Chicana/o and Latina/o Studies department.

She said the chance to interact with students of different cultural backgrounds was more informative than the coursework itself.

But the class itself, although culturally interesting, was not as intellectually stimulating or focused on film as Mesiti expected.

“It was intimidating even to speak — you feel you have no right even to speak [on issues of race of another descent],” Mesiti said. “You are afraid to disagree, because you don’t want to be offensive, but diversity is not really promoted by [this atmosphere].”

Carlos Velez-Ibanez, president and chair of the Transborder Chicana/o and Latina/o Studies department, said the main academic objective of the department is for students to educate students on all border issues.

He said he would not respond to individual allegations of student discomfort before discussing the matter with them personally.

“Any student who has a problem with the way our department is run can come talk to me directly,” he said. “I don’t hide away; I don’t have any reason to.”

The Asian Pacific American Studies department is similar to the Transborder and American Indian Studies departments, said the program’s interim director Kathy Nakagawa in an e-mail.

The academic focus of the departments is on how the contemporary issues of a particular group of people apply to the nation as a whole.

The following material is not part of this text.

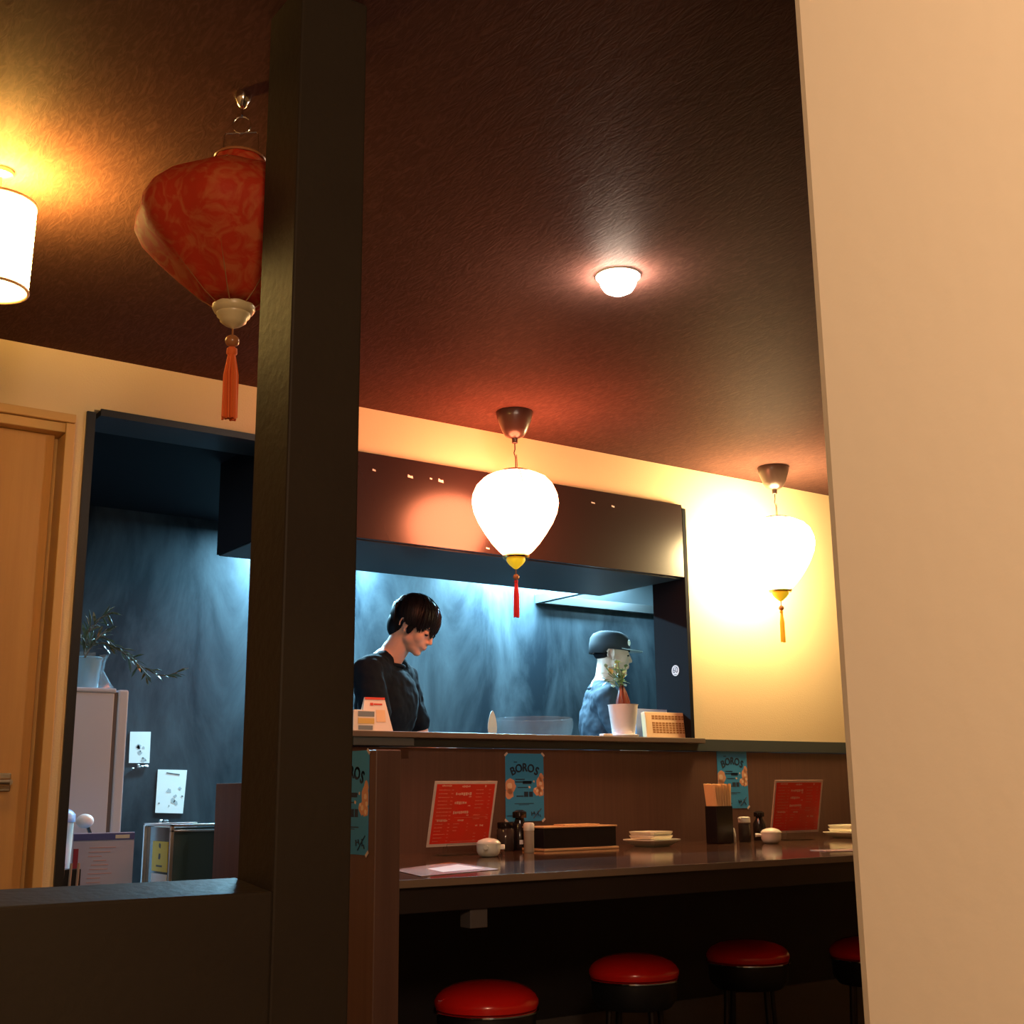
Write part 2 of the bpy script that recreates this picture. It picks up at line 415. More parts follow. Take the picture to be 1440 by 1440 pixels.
# slate trim that carries on to the right of the serving ledge
sbox('trim_1', 1.84, 6.5, D - 0.012, D + 0.05, LT - 0.052, LT - 0.002, 'slate', 'slate grey trim along the top of the brown panelling')
# black frame of the opening
sbox('trim_2', 1.090, 1.118, D - 0.012, D + WT, 0, OT - 0.012, 'black', 'black upright frame at the left of the kitchen doorway')
sbox('trim_3', 1.135, 1.80, D - 0.010, D + WT, OT - 0.02, OT + 0.004, 'black', 'black head frame over the kitchen doorway')
sbox('trim_4', 3.742, 3.762, D - 0.018, D + WT + 0.01, LT, OT - 0.012, 'deadblack', 'black upright frame at the right of the serving window')
# kitchen shell
sbox('floor_kitchen', 0.6, 5.8, D + 0.10, KY, -0.1, 0.15, 'floor', 'raised kitchen floor')
sbox('ceiling_kitchen', 0.6, 5.8, D + WT, KY + 0.1, KC, KC + 0.08, 'deadblack', 'black kitchen ceiling')
sbox('wall_kitchen_back', 0.6, 5.8, KY, KY + 0.1, 0, KC, 'kitchenwall', 'smeared dark slate coloured kitchen back wall')
sbox('wall_kitchen_left', 0.55, 0.65, D + WT, KY, 0, KC, 'kitchenwall', 'dark left wall of the kitchen')
sbox('wall_kitchen_right', 5.75, 5.85, D + WT, KY, 0, KC, 'kitchenwall', 'dark right wall of the kitchen')
# soffit box over the serving window
bm = new(); box(bm, 1.79, 3.74, D + 0.002, D + WT, HB, OT - 0.002); box(bm, 1.79, 3.74, D + WT, 4.58, HB, KC)
struct('trim_5', bm, 'deadblack', 'dark boxed soffit above the serving window')
sbox('trim_7', 1.80, 3.735, D + 0.004, 4.578, HB - 0.004, HB, 'soffit', 'dark underside of the soffit over the serving window')
# glossy board on its face
bd = obj('header_board', (lambda b: (box(b, 1.80, 3.735, D - 0.022, D - 0.001, HB - 0.001, OT + 0.002), b)[1])(new()), 'gloss_black', bevel=0.002)
tag(bd, 'long glossy black header board over the serving window', 'board')

# partition with its window opening, near left
bm = new()
PY0, PY1, PX = 1.812, 1.954, 0.8226
box(bm, PX, 0.955, PY0, PY1, 0, CEIL)
v = [(-1.6, PY0, 0), (-1.6, PY1, 0), (-1.6, PY1, 0.969), (-1.6, PY0, 0.955)]
prism(bm, v, (1.6 + PX, 0, 0))
box(bm, -1.75, -1.6, PY0, PY1, 0, CEIL)
struct('wall_partition', bm, 'partition', 'dark olive brown partition with an open window, near left', bevel=0.004)

# wing wall closing the counter end
bm = new(); box(bm, 1.527, 1.600, 2.775, 3.55, 0, 1.207)
box(bm, 1.545, 1.600, 3.55, 3.87, 0, 1.135)
struct('wall_wing', bm, 'panel', 'brown wing wall at the left end of the counter', bevel=0.003)

# ================================================================== DOOR
dr = thing('door_1', 'plain wooden door in a pale frame at the far left', None, (0.13, D, 0)); dr['kind'] = 'structure'
if 'category' in dr: del dr['category']
bm = new(); box(bm, 0.02, 0.872, 0.028, 0.065, 0.01, 2.255); obj('door_leaf', bm, 'doorwood', dr, bevel=0.002)
bm = new()
box(bm, 0.892, 0.922, -0.020, WT, 0, 2.256); box(bm, -0.03, 0.0, -0.020, WT, 0, 2.256); box(bm, -0.03, 0.922, -0.020, WT, 2.256, 2.288)
box(bm, 0.870, 0.895, 0.068, 0.12, 0, 2.256)
obj('door_frame', bm, 'framewood', dr, bevel=0.003)
bm = new()
fo = 0.92
box(bm, fo - 0.03, fo, -0.034, -0.021, 0, 2.286); box(bm, -0.06, fo, -0.034, -0.0, 2.289, 2.318)
obj('door_casing', bm, 'framewood', dr, bevel=0.003)
hx = 0.80
bm = new(); tube(bm, [(hx - 0.02, -0.035, 1.143), (hx + 0.0, -0.038, 1.143), (hx - 0.13, -0.038, 1.146)][1:], [0.011, 0.009], 12)
tube(bm, [(hx, 0.03, 1.143), (hx, -0.042, 1.143)], 0.010, 12)
hd = obj('door_handle', bm, 'handle', dr, smooth=True)
bm = new(); box(bm, hx - 0.018, hx + 0.018, 0.018, 0.028, 1.115, 1.170); obj('handle_plate', bm, 'handle', hd, bevel=0.003)

# ================================================================== SERVING LEDGE
t = thing('serving_ledge', 'long brown shelf along the bottom of the serving window', 'ledge', (1.55, D, LT))
bm = new(); box(bm, 0.33, 2.24, -0.055, 0.19, -0.022, 0); obj('shelf_board', bm, 'ledge', t, bevel=0.003)
bm = new(); box(bm, 0.53, 0.78, -0.052, -0.002, -0.052, -0.023); obj('support_block', bm, 'slate', t, bevel=0.002)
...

Nakagama said she has not yet had a student officially express feelings of discomfort or intimidation as a result of class demographics.

And while some students may have uncomfortable experiences with the sensitive material and class dynamics, the aim to create a cultural awareness among students of different heritage is a shared ambition for hers and other departments at ASU.

“We are becoming an increasingly global and diverse society, and learning about other cultures is an important part of becoming a knowledgeable, skilled citizen for the future,” she said.